Ab 1954 hatte die algerische FLN (Front de la Liberation National) den Aufstand gegen die frz. Kolonialmacht begonnen. Anders als Tunesien und Marokko hatte Paris Algerien nicht den Status einer eigenständigen Nation zugesprochen, die etwa eine Million französische Siedler standen neun Millionen unterdrückten “Eingeborenen” gegenüber. Acht Jahre blutiger Befreiungskrieg standen dem Land bevor, in dem Franzosen auch als Folterknechte auftraten, wie Henri Alleg in seinem berühmtem autobiographischen Werk “La Question” (1958 in Frankreich verboten, erst 1960 freigegeben) beschreibt. Ein Militärputsch kolonialistischer Generäle erschütterte 1958 Paris, erst General de Gaulle konnte die Ordnung wieder herstellen. Die FLN bekam Waffen aus der BRD, mutmaßlich mit maßgeblicher Hilfe des BND.

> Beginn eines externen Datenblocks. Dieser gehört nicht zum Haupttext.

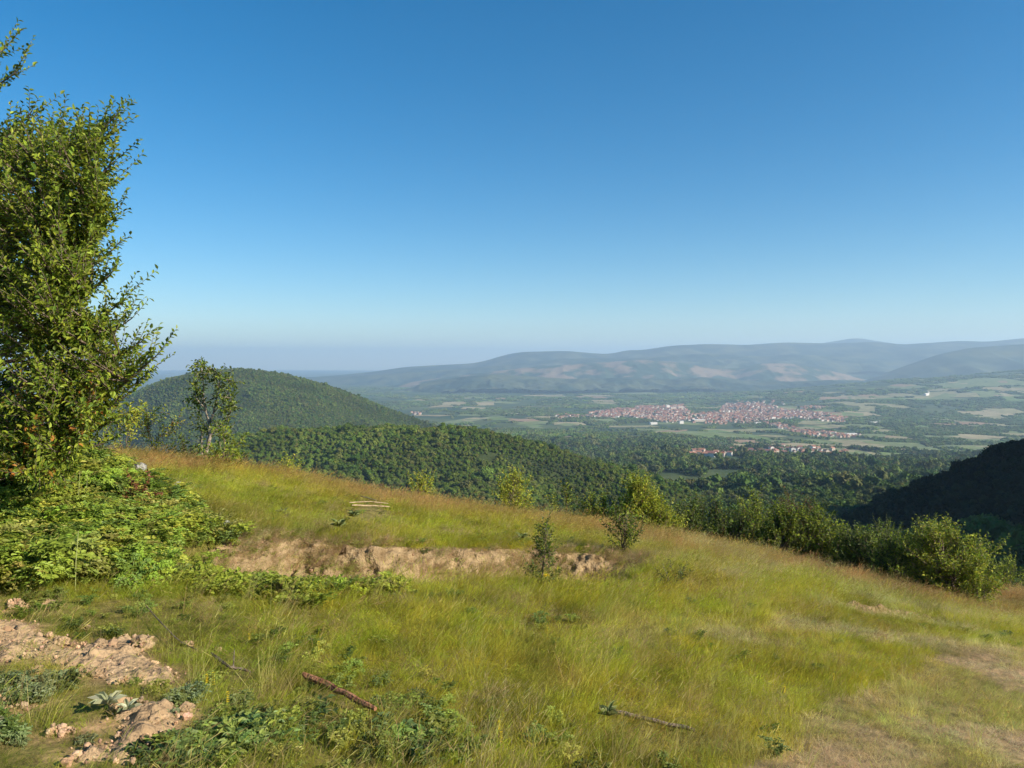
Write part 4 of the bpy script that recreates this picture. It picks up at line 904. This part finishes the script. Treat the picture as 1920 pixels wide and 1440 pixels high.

Das BND-Personal im französischen Einflussbereich konnte auf Erfahrungen aus dem Nazi-besetzten Frankreich zurückgreifen. Nazi-Kriegsverbrecher, frisch aus französischen Gefängnissen, nutzten ihre Sprachkenntnisse als Agenten. Der Ex-General der Wehrmacht Wilhelm Farmbacher war z.B. schon 1952 in Kairo aufgetaucht, wo er für König Faruk unter anderem eine Fallschirmjäger-Truppe aufbauen sollte. Sechs Jahre später könnte Farmbacher dort in Kairo in der CIA-Residentur einem gewissen Saddam Hussein begegnet sein, der dort erste Kontakte knüpfte. Eine zukunftsträchtige Affäre, die Saddam 1979 zum US-gestützen Lieblingspräsidenten des Irak werden ließ.
Der BND schaltete und waltete weiter in Tunis, wo sich später Arafat herumtrieb und wo man sich beim entspannenden Glücksspiel nebenher auch günstig Waffen besorgen konnte. Vom “Goldhaus” in Tunis aus machte Adenauers Bonner Regierung sich insgeheim bei US-Amerikanern und Arabern beliebt und gab so manchem Nazi Gelegenheit sich an den Franzosen zu revanchieren.